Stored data

>> BEGIN

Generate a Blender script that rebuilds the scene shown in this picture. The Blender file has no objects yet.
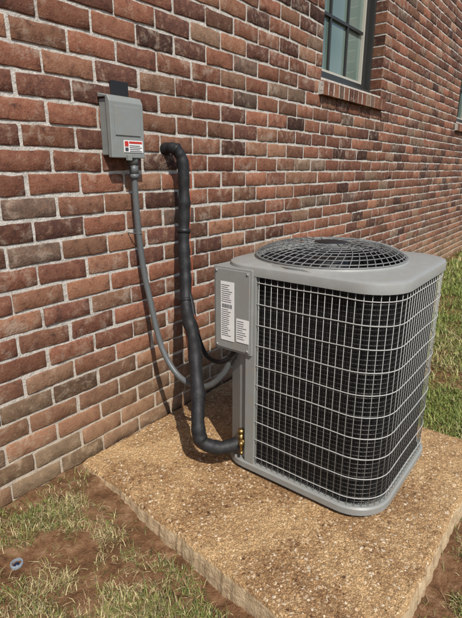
import bpy, math, random
import numpy as np
from mathutils import Vector, Matrix
random.seed(7); rng=np.random.default_rng(7)
scene=bpy.context.scene
D=1.41; H=1.10

# ---------------------------------------------------------------- helpers
def value_noise(x,y,seed=0):
    x=np.asarray(x,float); y=np.asarray(y,float)
    xi=np.floor(x).astype(np.int64); yi=np.floor(y).astype(np.int64)
    xf=x-xi; yf=y-yi
    def h(a,b):
        n=(a*374761393+b*668265263+seed*974634777)&0x7fffffff
        n=((n^(n>>13))*1274126177)&0x7fffffff
        return ((n^(n>>16))&0xffff)/65535.0
    sx=xf*xf*(3-2*xf); sy=yf*yf*(3-2*yf)
    a=h(xi,yi)*(1-sx)+h(xi+1,yi)*sx
    b=h(xi,yi+1)*(1-sx)+h(xi+1,yi+1)*sx
    return a*(1-sy)+b*sy
def fbm(x,y,seed=0,o=4):
    s=0;a=.5;t=0
    for i in range(o):
        s=s+a*value_noise(x*2**i,y*2**i,seed+i); t+=a; a*=.5
    return s/t
def sstep(a,b,x):
    t=np.clip((np.asarray(x,float)-a)/(b-a),0,1); return t*t*(3-2*t)

def new_obj(name,me,parent=None):
    o=bpy.data.objects.new(name,me); scene.collection.objects.link(o)
    if parent: o.parent=parent
    return o
def empty(name):
    o=bpy.data.objects.new(name,None); scene.collection.objects.link(o); return o

class MB:
    def __init__(s): s.v=[];s.f=[];s.m=[];s.sm=[]
    def add(s,vs,fs,mat=0,smooth=False):
        b=len(s.v); s.v+= [tuple(p) for p in vs]
        for f in fs:
            s.f.append([i+b for i in f]); s.m.append(mat); s.sm.append(smooth)
    def box(s,x0,x1,y0,y1,z0,z1,mat=0):
        s.add([(x0,y0,z0),(x1,y0,z0),(x1,y1,z0),(x0,y1,z0),(x0,y0,z1),(x1,y0,z1),(x1,y1,z1),(x0,y1,z1)],
          [(0,3,2,1),(4,5,6,7),(0,1,5,4),(1,2,6,5),(2,3,7,6),(3,0,4,7)],mat)
    def tube(s,path,r,n=8,mat=0,caps=True,closed=False):
        P=[Vector(p) for p in path]; k=len(P); vs=[]
        prev=None
        for i,p in enumerate(P):
            if closed: t=(P[(i+1)%k]-P[i-1])
            else: t=(P[min(i+1,k-1)]-P[max(i-1,0)])
            t.normalize()
            if prev is None:
                a=Vector((0,0,1)) if abs(t.z)<.9 else Vector((1,0,0))
                nrm=t.cross(a).normalized()
            else:
                nrm=(prev-t*prev.dot(t)).normalized()
            prev=nrm; bn=t.cross(nrm)
            rr=r(i/(k-1)) if callable(r) else r
            for j in range(n):
                a=2*math.pi*j/n
                vs.append(p+(nrm*math.cos(a)+bn*math.sin(a))*rr)
        fs=[]
        for i in range(k if closed else k-1):
            for j in range(n):
                i2=(i+1)%k
                fs.append((i*n+j,i*n+(j+1)%n,i2*n+(j+1)%n,i2*n+j))
        if caps and not closed:
            fs.append(tuple(range(n))[::-1]); fs.append(tuple((k-1)*n+j for j in range(n)))
        s.add(vs,fs,mat,n>4)
    def loops(s,loops,mat=0,cap0=False,cap1=False,smooth=False):
        n=len(loops[0]); vs=[p for l in loops for p in l]; fs=[]
        for i in range(len(loops)-1):
            for j in range(n):
                fs.append((i*n+j,i*n+(j+1)%n,(i+1)*n+(j+1)%n,(i+1)*n+j))
        if cap0: fs.append(tuple(range(n))[::-1])
        if cap1: fs.append(tuple((len(loops)-1)*n+j for j in range(n)))
        s.add(vs,fs,mat,smooth)
    def obj(s,name,mats,parent=None,bevel=0,auto=0):
        me=bpy.data.meshes.new(name); me.from_pydata(s.v,[],s.f); 
        for m in mats: me.materials.append(m)
        me.polygons.foreach_set('material_index',s.m)
        me.polygons.foreach_set('use_smooth',s.sm); me.update()
        if auto:
            me.polygons.foreach_set('use_smooth',[True]*len(me.polygons)); me.set_sharp_from_angle(angle=math.radians(auto))
        o=new_obj(name,me,parent)
        if bevel:
            b=o.modifiers.new('bevel','BEVEL'); b.width=bevel; b.segments=2; b.limit_method='ANGLE'; b.angle_limit=math.radians(40)
        return o
def catmull(pts,sub=8):
    P=[Vector(p) for p in pts]; P=[P[0]*2-P[1]]+P+[P[-1]*2-P[-2]]; out=[]
    for i in range(1,len(P)-2):
        for k in range(sub):
            t=k/sub; a,b,c,d=P[i-1],P[i],P[i+1],P[i+2]
            out.append(.5*((2*b)+(c-a)*t+(2*a-5*b+4*c-d)*t*t+(3*b-a-3*c+d)*t**3))
    out.append(P[-2]); return out

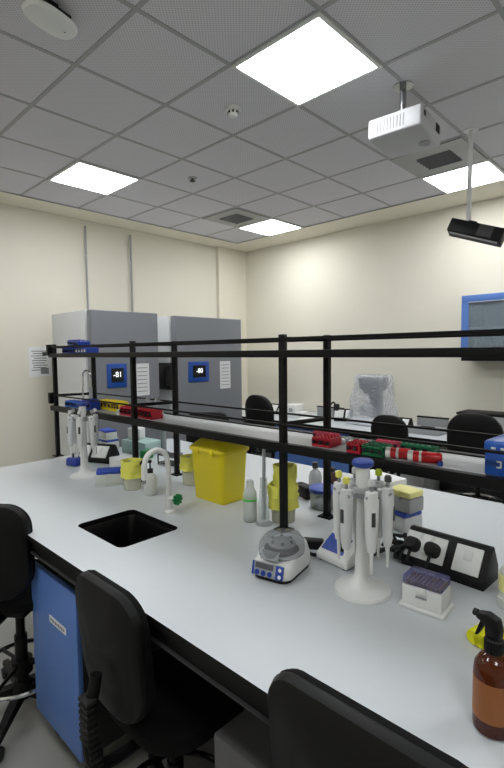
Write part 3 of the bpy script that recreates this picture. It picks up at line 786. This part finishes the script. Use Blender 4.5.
bottle('reagent_bottle', 'clear glass bottle with black and white cap behind the blue-lidded tub', -1.34, 1.83, [(0, 0), (.03, 0), (.032, .006), (.032, .095), (.026, .118), (.012, .13), (.012, .14), (0, .14)], 'clear_grey', [(0, .139), (.015, .139), (.015, .165), (.0, .165)], 'slat_dark')
bottle('reagent_bottle', 'small brown glass bottle partly hidden by a rear rack post', -1.265, 1.86, [(0, 0), (.034, 0), (.036, .006), (.036, .09), (.03, .112), (.014, .124), (.014, .13), (0, .13)], 'amber_glass', [(0, .129), (.016, .129), (.016, .146), (0, .146)], 'slat_dark')
t = thing('lidded_tub', 'clear round tub with bright blue lid by a rear rack post', 'tub', (-1.215, 1.715, BZ))
MB().lathe([(0, 0), (.052, 0), (.056, .005), (.057, .075), (0, .075)], n=32).build('tub', 'clear_grey', t)
MB().lathe([(0, .075), (.06, .075), (.062, .08), (.062, .092), (.056, .096), (.02, .1), (0, .1)], n=32).build('lid', 'lid_blue', t, 'blue lid')
t = bottle('reagent_bottle', 'translucent bottle with pale yellow fill at the right picture edge', -.355, 1.372, [(0, 0), (.03, 0), (.033, .005), (.033, .03), (.03, .032), (.03, .1), (.02, .115), (0, .115)], 'frost_white')
MB().lathe([(.0302, .05), (.0306, .05), (.0306, .095), (.0302, .095)]).build('label_band', 'yellow_lid', t, 'pale yellow band')

# amber trigger spray bottle
t = thing('spray_bottle', 'amber glass spray bottle with black trigger head at the front right', 'spray bottle', (-.258, .9, BZ), math.radians(-12))
MB().lathe([(0, 0), (.026, 0), (.0335, .005), (.0348, .012), (.0348, .118), (.033, .132), (.025, .146), (.0145, .154), (.013, .16), (0, .16)], n=36).build('body', 'amber_glass', t)
MB().lathe([(.0349, .032), (.0352, .032), (.0352, .108), (.0349, .108)], n=36).build('label_wrap', 'amber_label', t, 'plain brown-orange label wrap')
h_ = MB(); h_.lathe([(0, .158), (.0165, .158), (.0165, .182), (.013, .185), (0, .185)], n=24)
for k in range(20): h_.box((.0167*math.cos(k*PI/10), .0167*math.sin(k*PI/10), .17), (.0018, .0018, .022), rz=k*PI/10)
c_ = h_.build('collar', 'plastic_black', t)
b = MB(); b.prism([(-.014, 0), (.012, 0), (.014, .018), (.009, .04), (-.012, .046), (-.032, .04), (-.034, .03), (-.016, .022)], .02, tf=at(0, .01, .184) @ RX, bev=.004); hd = b.build('trigger_head', 'plastic_black', t)
b = MB(); b.prism([(-.017, .024), (-.024, .03), (-.032, .004), (-.036, -.008), (-.031, -.008), (-.025, .004)], .012, tf=at(0, .006, .184) @ RX, bev=.0015); b.build('trigger', 'plastic_black', hd)
b = MB(); b.cyl((-.033, 0, .219), (-.04, 0, .219), .007); b.build('nozzle', 'rubber_black', hd)

t.scale = (.98, .98, .945)

# ribbed yellow block behind the spray bottle
b = MB()
for k in range(7): b.lathe([(0, -.035), (.017, -.035), (.019, -.03), (.019, .03), (.017, .035), (0, .035)], n=12, tf=at(-.05+.017*k, 0, .019) @ Matrix.Rotation(PI/2, 4, 'X'))
b.box((0, 0, .014), (.12, .06, .028), bev=.006)
tag(b.build('ribbed_pad', 'yellow_foam'), 'bright yellow ribbed pad lying behind the amber spray bottle', 'pad', (-.315, 1.155, BZ), math.radians(-14))

# blue holder at the rack end
t = thing('tube_holder', 'small dark blue holder with a black knob beside the farther pipette stand', 'holder', (-2.84, 1.335, BZ), .3)
MB().box((0, 0, .026), (.085, .06, .052), bev=.012, taper=1.1, seg=3).build('body', 'rack_blue', t)
b = MB(); b.lathe([(0, .05), (.008, .05), (.012, .066), (.01, .078), (0, .08)], n=14); b.build('knob', 'rubber_black', t)
b = MB(); b.cyl((.02, -.01, .05), (.024, -.014, .075), .006, n=8); b.build('peg', 'white_plastic', t)

# white foam boxes behind the nearer stand
t = thing('foam_box', 'white foam box standing behind the nearer pipette stand', 'box', (-1.0, 1.83, BZ), math.radians(-14))
MB().box((0, 0, .065), (.19, .12, .13), bev=.006).build('tub', 'styro', t)
MB().box((0, 0, .145), (.196, .126, .03), bev=.006).build('lid', 'styro', t)

# cables
def cable(label, pts, r=.004, m='rubber_black', sm=3):
    return tag(MB().tube(pts, r, n=8, smooth=sm).build('cable', m), label, 'cable')
rnd = random.Random(3)
def tangle(cx, cy, n, sx, sy, zz=.03):
    return [(cx+rnd.uniform(-sx, sx), cy+rnd.uniform(-sy, sy), BZ+.006+rnd.random()*zz) for _ in range(n)]
cable('tangled black cable coiled between the vortex mixer and the nearer socket box', [(-.775, 1.37, BZ+.02)]+tangle(-.725, 1.44, 30, .055, .07, .06)+[(-.70, 1.45, BZ+.05)], .005)
cable('black cable loop lying behind the tangle, touching the nearer socket box', tangle(-.73, 1.5, 16, .06, .06, .07), .0044)
cable('black cable running from the rear of the mini centrifuge towards the vortex mixer', [(-.955, 1.225, BZ+.03), (-.95, 1.26, BZ+.012), (-.93, 1.275, BZ+.006), (-.9, 1.32, BZ+.02)], .006)
t = thing('power_adapter', 'black power adapter lying behind the mini centrifuge', 'adapter', (-.985, 1.33, BZ), .5)
MB().box((0, 0, .016), (.075, .04, .032), bev=.006).build('body', 'plastic_black', t)
MB().tube([(.035, 0, .016), (.06, 0, .016), (.075, -.01, .008)], .005, n=8, smooth=2).build('cord', 'rubber_black', t)
cable('black cable looping on the bench behind the yellow-lined cups', [(-1.5, 1.83, BZ+.006), (-1.46, 1.78, BZ+.03), (-1.43, 1.84, BZ+.05), (-1.38, 1.86, BZ+.02), (-1.33, 1.83, BZ+.03), (-1.27, 1.84, BZ+.01)], .007)
t = thing('power_adapter', 'black power adapter behind the yellow-lined cups near the clear bottle', 'adapter', (-1.36, 1.78, BZ), -.4)
MB().box((0, 0, .03), (.09, .05, .06), bev=.01).build('body', 'plastic_black', t)
MB().box((.04, 0, .03), (.02, .02, .02), bev=.004).build('pin_block', 'slat_dark', t)

# things behind the rack on the far half of the bench
tag(MB().box((0, 0, .045), (.26, .16, .09), bev=.004).build('carton', 'teal_card'), 'pale teal carton lying behind the left rack bay', 'carton', (-2.85, 1.84, BZ), .1)
tag(MB().box((0, 0, .04), (.1, .08, .08), bev=.008).build('carton', 'white_card'), 'small white pack standing on top of the teal carton', 'pack', (-2.92, 1.84, BZ+.0905), .5)
tag(MB().box((0, 0, .03), (.06, .08, .06), bev=.01).build('carton', 'valve_green'), 'small green box between the teal carton and the wire rack', 'box', (-2.66, 1.75, BZ), .4)
tag(MB().box((0, 0, .035), (.16, .11, .07), bev=.005).build('carton', 'white_card'), 'low white box behind the white tap and first lined cup', 'box', (-2.52, 1.49, BZ), -.1)
for k, (x, y) in enumerate(((-2.72, 1.93), (-2.6, 1.96))):
    tt = thing('measuring_cylinder', ['clear glass cylinder, left of the two behind the rack', 'clear glass cylinder, right of the two behind the rack'][k], 'cylinder', (x, y, BZ), 0, 'clear cylinders behind the rack')
    MB().lathe([(0, 0), (.036, 0), (.036, .008), (.02, .014), (0, .014)]).build('foot', 'clear_grey', tt)
    MB().lathe([(.02, .013), (.02, .25), (.024, .256), (.017, .256), (.017, .02), (0, .02)]).build('tube', 'clear_grey', tt)
t = thing('wire_rack', 'dark wire rack lying behind the white tap', 'rack', (-2.37, 1.75, BZ), .05)
for k, z in enumerate((.012, .062)):
    q = MB(); q.box((0, -.04, z), (.2, .006, .006)); q.box((0, .04, z), (.2, .006, .006))
    for j in range(9): q.box((-.1+.025*j, 0, z), (.005, .08, .005))
    q.build('grid', 'slat_dark', t)
q = MB()
for sx in (-.098, .098):
    for sy in (-.04, .04): q.box((sx, sy, .033), (.006, .006, .066))
q.build('upright', 'slat_dark', t)
t = thing('plastic_sack', 'crumpled whitish plastic sack between the tap and the large yellow bin', 'sack', (-2.2, 1.86, BZ), 0)
b = MB(); rg = []
for z, k in ((0, .85), (.02, 1), (.07, .95), (.11, .75), (.14, .45), (.16, .3)):
    rg.append([((.085+.009*math.sin(5*a+z*60)+.006*math.sin(9*a-z*90))*k*math.cos(a), (.06+.007*math.sin(7*a+z*50))*k*math.sin(a), z) for a in (2*PI*i/40 for i in range(40))])
b.loft(rg); b.build('body', 'sheet_plastic', t)
t = thing('arched_stand', 'slim chrome arched stand rising from the lower shelf at the rack end', 'stand', (-3.03, 1.53, SZ), .3)
b = MB(); b.tube([(-.036, 0, .005), (-.036, 0, .2), (-.03, 0, .232), (0, 0, .245), (.03, 0, .232), (.036, 0, .2), (.036, 0, .005)], .0065, smooth=2); b.build('arch', 'chrome', t)
MB().box((0, 0, .004), (.11, .06, .008), bev=.003).build('base', 'device_grey', t)
MB().cyl((.036, 0, .02), (.036, 0, .13), .011).build('sleeve', 'device_grey', t)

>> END

## STATED GOAL:
Return exactly what appears from the opening line of the material through the line with "D=1.41; H=1.10", apart from the pictures.

## RESPONSE TO THE TASK:
Generate a Blender script that rebuilds the scene shown in this picture. The Blender file has no objects yet.
import bpy, math, random
import numpy as np
from mathutils import Vector, Matrix
random.seed(7); rng=np.random.default_rng(7)
scene=bpy.context.scene
D=1.41; H=1.10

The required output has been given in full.